## Task goal
Every line from the first one to the line containing "from mathutils import Vector, Matrix" should be echoed exactly; leave out the rest.

## Data segment
☆ ☆ ☆ ☆

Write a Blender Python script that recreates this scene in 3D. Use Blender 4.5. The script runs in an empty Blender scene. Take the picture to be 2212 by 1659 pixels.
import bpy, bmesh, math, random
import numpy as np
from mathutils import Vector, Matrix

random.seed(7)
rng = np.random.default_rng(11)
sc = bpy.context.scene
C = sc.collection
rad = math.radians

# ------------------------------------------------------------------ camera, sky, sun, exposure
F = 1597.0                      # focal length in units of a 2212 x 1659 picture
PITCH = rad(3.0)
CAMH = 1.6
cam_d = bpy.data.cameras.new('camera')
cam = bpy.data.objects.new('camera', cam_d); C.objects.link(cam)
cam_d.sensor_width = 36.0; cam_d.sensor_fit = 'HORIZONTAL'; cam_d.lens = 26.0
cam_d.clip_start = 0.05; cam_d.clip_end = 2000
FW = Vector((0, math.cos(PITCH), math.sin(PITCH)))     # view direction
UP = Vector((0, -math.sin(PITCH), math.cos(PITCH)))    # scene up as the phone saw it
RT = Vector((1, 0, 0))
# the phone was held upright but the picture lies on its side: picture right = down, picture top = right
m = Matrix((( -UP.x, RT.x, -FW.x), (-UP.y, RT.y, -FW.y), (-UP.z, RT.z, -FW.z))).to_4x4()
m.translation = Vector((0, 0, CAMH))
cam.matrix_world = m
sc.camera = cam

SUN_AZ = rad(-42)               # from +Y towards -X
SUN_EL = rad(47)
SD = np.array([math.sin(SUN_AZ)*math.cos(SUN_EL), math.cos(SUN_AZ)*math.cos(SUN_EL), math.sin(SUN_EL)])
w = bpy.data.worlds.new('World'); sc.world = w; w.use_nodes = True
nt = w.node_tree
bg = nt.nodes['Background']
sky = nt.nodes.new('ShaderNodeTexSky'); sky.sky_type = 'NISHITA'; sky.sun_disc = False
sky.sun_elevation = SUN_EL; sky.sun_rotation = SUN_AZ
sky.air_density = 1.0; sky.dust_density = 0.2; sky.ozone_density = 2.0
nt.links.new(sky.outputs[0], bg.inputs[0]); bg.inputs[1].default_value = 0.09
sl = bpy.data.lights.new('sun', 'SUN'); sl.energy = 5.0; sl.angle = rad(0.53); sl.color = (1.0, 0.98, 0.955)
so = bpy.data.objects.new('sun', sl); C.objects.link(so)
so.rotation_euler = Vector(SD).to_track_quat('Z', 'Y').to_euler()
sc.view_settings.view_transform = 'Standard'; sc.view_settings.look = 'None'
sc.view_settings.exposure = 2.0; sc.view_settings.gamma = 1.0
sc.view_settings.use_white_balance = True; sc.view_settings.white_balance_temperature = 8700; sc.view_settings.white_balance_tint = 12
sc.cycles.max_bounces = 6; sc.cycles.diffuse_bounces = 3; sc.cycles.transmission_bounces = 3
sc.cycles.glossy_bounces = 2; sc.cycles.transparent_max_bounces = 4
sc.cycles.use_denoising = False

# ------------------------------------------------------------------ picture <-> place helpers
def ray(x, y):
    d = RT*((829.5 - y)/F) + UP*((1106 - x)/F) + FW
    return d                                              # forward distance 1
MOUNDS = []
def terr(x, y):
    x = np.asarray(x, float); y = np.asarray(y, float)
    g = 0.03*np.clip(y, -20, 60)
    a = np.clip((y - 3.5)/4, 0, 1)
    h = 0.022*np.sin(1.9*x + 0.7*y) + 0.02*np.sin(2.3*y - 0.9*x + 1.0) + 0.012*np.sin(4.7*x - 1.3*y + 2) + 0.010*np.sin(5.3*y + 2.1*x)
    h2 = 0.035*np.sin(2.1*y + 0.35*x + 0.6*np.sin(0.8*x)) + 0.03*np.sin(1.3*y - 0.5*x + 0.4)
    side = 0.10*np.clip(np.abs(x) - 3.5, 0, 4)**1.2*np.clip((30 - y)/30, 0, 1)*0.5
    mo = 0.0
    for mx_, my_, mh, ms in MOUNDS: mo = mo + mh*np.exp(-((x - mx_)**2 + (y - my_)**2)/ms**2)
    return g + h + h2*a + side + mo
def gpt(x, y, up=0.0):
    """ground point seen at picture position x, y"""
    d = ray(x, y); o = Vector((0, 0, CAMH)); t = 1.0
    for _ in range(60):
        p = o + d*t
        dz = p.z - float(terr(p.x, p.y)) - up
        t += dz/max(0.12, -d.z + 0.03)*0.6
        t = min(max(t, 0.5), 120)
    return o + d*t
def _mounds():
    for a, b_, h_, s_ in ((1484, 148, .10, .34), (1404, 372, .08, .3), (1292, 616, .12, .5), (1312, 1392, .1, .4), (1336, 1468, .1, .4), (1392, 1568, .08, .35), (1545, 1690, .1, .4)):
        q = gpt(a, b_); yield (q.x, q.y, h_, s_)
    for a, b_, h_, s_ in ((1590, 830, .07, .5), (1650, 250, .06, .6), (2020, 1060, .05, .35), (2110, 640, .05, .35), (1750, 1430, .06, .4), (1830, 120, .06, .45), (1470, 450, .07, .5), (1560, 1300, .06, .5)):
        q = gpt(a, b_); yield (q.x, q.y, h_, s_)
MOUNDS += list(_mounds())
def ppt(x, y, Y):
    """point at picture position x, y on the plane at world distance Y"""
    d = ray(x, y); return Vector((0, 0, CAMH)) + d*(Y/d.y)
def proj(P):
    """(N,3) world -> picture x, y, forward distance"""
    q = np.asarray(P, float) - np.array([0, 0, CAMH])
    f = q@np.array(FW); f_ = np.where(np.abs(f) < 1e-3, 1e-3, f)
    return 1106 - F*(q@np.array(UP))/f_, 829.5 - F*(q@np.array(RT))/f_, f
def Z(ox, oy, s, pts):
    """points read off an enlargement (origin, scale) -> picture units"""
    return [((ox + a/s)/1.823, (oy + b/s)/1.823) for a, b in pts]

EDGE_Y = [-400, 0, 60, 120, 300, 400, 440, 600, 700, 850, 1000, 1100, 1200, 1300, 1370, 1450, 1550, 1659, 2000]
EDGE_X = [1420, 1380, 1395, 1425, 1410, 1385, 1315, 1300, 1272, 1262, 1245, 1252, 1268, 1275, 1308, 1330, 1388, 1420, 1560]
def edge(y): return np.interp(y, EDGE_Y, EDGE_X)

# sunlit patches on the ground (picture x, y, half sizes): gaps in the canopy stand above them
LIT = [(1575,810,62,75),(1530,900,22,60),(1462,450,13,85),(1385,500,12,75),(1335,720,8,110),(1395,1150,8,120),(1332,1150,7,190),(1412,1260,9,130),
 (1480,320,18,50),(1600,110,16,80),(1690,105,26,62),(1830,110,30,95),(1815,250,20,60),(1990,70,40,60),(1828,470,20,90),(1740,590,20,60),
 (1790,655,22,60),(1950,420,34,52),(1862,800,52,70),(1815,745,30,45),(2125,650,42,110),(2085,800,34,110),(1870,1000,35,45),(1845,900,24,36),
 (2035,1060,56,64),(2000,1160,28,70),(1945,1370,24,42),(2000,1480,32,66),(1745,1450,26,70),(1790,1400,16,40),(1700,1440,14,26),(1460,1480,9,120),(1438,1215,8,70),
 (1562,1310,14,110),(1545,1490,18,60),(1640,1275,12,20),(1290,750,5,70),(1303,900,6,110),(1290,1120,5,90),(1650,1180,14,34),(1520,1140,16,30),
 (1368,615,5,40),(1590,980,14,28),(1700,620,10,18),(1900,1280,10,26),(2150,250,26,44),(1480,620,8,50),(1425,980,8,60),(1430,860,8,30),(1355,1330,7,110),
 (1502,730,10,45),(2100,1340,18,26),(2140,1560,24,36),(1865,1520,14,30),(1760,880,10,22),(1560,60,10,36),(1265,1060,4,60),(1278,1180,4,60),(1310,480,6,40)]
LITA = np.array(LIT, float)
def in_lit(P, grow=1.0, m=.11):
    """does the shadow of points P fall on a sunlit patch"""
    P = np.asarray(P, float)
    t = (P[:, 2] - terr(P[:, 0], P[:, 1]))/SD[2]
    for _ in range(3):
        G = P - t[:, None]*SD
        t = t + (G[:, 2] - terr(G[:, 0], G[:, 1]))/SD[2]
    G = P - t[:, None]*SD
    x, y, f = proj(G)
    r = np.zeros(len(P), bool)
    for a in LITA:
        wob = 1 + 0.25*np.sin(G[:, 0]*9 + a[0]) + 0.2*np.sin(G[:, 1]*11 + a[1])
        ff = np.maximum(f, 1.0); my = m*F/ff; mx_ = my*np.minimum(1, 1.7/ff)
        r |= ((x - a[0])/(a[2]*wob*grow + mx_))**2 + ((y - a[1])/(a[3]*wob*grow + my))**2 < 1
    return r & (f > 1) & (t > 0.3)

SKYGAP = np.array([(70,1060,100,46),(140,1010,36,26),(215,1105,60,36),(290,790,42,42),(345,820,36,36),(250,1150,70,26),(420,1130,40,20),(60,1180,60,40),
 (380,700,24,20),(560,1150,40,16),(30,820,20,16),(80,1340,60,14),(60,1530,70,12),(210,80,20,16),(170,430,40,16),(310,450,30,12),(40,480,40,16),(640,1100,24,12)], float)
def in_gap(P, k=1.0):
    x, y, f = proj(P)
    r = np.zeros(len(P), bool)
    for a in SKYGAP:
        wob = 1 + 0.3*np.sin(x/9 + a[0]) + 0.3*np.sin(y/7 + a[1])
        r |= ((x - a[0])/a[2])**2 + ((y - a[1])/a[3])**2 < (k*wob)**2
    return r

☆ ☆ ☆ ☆

## Answer below
Write a Blender Python script that recreates this scene in 3D. Use Blender 4.5. The script runs in an empty Blender scene. Take the picture to be 2212 by 1659 pixels.
import bpy, bmesh, math, random
import numpy as np
from mathutils import Vector, Matrix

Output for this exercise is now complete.